Although we won't know for sure unless some ancient tattooing tools are recovered, we can make some other inferences about the Chancay culture based on the level of detail in their tattoos. They would have taken some time and effort to accomplish, which implies that they carried strong significance to the people who made and bore them.
The researchers were also able to compare the tattoos to patterns on the textiles and pottery for which the Chancay people are known. The intricacy of the tattooed designs was comparable to these other art forms, suggesting that tattoos were an important part of the aesthetic lives of the Chancay.
There was also some variability in the intricacy and quality of the tattoos, which could mean varying skill levels among the artists who created them. To compare it to tattoo artists today, some marks may have been made by apprentice-level tattooists, while the more intricate designs could have been made by artists with years or decades of experience.

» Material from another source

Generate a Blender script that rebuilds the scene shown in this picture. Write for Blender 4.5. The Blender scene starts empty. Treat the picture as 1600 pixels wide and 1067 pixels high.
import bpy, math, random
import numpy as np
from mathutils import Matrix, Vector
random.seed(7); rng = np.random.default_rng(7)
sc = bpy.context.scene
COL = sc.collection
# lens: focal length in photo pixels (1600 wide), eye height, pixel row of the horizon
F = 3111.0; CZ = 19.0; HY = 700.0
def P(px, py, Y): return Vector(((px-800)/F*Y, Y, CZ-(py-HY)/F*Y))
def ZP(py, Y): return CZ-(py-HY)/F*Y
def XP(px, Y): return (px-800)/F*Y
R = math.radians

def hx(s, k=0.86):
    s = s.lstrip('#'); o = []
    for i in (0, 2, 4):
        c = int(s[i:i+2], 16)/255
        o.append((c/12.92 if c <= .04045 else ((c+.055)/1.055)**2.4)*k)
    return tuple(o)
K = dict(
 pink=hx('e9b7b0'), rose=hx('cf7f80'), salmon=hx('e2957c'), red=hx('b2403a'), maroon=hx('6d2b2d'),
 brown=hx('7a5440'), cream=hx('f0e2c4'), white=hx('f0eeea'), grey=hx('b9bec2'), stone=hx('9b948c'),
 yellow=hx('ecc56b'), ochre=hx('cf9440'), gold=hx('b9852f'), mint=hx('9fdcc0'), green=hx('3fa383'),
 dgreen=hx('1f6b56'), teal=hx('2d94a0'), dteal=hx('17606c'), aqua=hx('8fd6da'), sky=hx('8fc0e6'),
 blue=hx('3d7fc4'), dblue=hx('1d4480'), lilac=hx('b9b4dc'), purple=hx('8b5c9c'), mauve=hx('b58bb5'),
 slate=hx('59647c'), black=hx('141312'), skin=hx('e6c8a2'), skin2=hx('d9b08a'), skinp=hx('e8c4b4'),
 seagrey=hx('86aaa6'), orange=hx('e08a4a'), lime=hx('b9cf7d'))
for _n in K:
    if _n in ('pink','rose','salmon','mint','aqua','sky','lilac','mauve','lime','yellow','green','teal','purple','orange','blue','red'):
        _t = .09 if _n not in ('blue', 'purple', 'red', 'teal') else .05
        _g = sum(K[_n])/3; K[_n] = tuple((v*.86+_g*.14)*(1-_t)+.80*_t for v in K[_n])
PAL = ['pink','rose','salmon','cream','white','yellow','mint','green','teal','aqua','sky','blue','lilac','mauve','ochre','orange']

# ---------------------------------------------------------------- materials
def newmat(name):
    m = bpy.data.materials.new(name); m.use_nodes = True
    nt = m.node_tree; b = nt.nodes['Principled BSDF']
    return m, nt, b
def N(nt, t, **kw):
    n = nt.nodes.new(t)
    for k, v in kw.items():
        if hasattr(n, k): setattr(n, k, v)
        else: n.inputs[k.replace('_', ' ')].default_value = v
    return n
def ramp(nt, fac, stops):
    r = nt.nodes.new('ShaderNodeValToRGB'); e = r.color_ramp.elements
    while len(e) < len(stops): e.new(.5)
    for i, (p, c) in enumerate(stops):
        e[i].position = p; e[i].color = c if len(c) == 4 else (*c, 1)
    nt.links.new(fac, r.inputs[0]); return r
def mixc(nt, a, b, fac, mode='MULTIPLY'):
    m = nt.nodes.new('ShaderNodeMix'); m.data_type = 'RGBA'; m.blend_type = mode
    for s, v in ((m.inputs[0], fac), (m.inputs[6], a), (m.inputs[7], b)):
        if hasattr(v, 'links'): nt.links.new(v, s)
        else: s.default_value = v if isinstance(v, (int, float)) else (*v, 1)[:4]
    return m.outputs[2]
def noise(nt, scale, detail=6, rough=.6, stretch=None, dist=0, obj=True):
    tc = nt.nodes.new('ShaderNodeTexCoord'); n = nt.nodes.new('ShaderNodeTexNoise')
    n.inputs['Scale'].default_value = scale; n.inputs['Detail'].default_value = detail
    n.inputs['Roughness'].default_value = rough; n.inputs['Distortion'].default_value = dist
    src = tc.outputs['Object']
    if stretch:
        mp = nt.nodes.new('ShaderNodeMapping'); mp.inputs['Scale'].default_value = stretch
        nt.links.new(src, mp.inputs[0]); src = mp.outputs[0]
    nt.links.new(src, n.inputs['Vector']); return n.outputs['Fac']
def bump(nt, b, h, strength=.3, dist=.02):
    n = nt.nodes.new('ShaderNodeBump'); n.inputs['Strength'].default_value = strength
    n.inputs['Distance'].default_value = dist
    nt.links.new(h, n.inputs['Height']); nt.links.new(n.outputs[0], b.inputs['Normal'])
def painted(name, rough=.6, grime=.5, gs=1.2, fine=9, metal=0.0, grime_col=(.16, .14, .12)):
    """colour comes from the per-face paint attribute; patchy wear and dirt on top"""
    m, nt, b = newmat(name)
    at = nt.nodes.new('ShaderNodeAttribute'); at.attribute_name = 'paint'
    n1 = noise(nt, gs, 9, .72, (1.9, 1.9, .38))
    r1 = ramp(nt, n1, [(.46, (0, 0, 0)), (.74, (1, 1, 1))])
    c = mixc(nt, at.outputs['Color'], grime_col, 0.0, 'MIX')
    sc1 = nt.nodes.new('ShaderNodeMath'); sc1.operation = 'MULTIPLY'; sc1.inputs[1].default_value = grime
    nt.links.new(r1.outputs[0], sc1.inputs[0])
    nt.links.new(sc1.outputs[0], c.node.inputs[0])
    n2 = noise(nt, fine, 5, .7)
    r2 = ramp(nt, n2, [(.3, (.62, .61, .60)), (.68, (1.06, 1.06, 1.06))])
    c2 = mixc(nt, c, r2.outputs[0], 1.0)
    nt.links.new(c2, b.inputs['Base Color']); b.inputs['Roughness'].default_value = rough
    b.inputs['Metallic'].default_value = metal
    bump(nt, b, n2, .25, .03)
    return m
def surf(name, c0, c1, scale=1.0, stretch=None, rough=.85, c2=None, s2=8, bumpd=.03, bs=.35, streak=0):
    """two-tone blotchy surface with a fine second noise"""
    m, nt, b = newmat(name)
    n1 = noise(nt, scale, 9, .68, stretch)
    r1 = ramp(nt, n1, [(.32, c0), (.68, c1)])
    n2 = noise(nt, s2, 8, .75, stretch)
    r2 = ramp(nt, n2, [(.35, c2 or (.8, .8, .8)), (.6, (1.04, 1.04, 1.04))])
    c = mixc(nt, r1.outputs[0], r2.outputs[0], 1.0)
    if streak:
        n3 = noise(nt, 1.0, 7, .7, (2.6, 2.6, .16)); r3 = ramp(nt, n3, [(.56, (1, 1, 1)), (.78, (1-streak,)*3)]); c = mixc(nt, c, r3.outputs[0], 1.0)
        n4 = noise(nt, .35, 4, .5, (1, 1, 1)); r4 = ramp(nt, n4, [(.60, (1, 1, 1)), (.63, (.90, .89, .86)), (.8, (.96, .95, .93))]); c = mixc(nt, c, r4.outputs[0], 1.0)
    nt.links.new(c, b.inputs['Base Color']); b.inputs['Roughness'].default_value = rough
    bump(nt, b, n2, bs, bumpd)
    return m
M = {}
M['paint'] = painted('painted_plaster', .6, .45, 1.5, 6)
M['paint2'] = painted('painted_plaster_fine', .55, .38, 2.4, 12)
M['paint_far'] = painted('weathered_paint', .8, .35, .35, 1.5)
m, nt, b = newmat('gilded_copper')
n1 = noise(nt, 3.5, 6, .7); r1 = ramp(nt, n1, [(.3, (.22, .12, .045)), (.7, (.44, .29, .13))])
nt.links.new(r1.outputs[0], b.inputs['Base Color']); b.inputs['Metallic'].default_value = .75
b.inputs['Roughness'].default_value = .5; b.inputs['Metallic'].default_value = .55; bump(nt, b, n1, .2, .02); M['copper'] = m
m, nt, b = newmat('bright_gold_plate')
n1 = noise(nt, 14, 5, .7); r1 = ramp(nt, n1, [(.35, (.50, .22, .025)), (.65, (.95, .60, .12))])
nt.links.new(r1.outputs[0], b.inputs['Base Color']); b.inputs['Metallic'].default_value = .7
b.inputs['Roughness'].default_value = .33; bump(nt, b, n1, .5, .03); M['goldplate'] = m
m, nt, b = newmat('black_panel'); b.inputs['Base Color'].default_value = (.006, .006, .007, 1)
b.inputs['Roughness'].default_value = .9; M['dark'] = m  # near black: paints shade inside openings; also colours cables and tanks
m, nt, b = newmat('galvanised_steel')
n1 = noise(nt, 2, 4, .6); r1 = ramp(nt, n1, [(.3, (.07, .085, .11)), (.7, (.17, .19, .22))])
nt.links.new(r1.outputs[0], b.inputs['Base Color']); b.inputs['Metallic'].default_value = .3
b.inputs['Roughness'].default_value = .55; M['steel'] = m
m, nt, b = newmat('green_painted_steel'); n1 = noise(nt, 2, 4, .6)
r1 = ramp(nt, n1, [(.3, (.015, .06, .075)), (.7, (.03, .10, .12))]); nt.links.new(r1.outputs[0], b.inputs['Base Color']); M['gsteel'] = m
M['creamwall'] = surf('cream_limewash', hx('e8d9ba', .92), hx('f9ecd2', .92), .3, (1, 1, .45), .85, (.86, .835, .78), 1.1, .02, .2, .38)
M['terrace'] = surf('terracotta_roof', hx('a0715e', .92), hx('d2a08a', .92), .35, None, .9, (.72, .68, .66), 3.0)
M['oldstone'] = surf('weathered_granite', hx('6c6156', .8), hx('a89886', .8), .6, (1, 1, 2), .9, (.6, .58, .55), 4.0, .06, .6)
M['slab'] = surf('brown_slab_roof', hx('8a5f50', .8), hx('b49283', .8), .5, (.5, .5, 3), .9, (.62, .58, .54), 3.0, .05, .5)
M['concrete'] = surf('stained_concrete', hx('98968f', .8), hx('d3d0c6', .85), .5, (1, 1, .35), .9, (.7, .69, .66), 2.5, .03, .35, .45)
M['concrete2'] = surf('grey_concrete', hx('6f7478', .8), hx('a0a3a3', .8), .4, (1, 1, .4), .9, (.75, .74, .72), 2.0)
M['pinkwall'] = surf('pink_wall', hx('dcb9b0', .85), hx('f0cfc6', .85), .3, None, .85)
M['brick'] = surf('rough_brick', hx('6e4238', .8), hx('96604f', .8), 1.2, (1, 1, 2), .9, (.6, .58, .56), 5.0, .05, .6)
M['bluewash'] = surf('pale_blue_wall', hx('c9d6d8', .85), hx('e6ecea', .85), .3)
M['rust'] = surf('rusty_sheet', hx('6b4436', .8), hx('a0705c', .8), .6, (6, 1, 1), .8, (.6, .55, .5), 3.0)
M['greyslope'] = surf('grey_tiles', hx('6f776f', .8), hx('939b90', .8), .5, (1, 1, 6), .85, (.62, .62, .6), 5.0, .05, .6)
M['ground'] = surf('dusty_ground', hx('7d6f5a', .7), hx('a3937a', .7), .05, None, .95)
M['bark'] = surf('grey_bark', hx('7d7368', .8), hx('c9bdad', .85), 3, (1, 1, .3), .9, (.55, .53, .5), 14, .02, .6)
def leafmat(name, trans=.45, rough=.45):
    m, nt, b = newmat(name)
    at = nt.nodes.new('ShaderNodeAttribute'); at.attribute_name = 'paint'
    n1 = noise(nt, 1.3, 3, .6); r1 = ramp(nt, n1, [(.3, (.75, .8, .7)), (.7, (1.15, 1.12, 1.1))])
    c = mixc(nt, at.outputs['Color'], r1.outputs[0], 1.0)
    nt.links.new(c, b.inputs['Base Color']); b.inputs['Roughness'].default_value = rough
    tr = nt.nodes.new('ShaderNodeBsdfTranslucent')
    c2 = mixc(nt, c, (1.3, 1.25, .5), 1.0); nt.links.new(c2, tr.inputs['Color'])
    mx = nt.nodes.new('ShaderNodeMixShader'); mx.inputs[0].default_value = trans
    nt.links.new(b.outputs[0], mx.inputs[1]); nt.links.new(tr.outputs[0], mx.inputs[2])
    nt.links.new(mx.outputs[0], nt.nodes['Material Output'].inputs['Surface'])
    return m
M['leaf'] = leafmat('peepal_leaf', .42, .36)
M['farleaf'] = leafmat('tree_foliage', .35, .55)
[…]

And those ancient, long-dead masters may even be able to inform our own techniques, centuries after they lived.
"I still can't believe how narrow the lines were in the high-detail tattoos we studied," Pittman said. "The fact that a standard #12 modern tattoo needle can't do this tells us there is still a lot to learn from early tattoo making even from tattoos that are over 1,000 years old."
It's new ground in the study of ancient tattooing practices and techniques, and now the team are keen to explore further. They plan to extend their work to mummies from around the world, to help shed some light on the different ways and reasons our ancestors marked their bodies.
"Tattoos can hold so much information including about culture and what is important to the individual with the tattoos," Pittman explained.
"Studying early tattoos provides rare windows to these aspects sometimes in ways that are not available from other archaeological evidence, as our high-detail tattoo discovery shows."
The research has been published in the Proceedings of the National Academy of Sciences.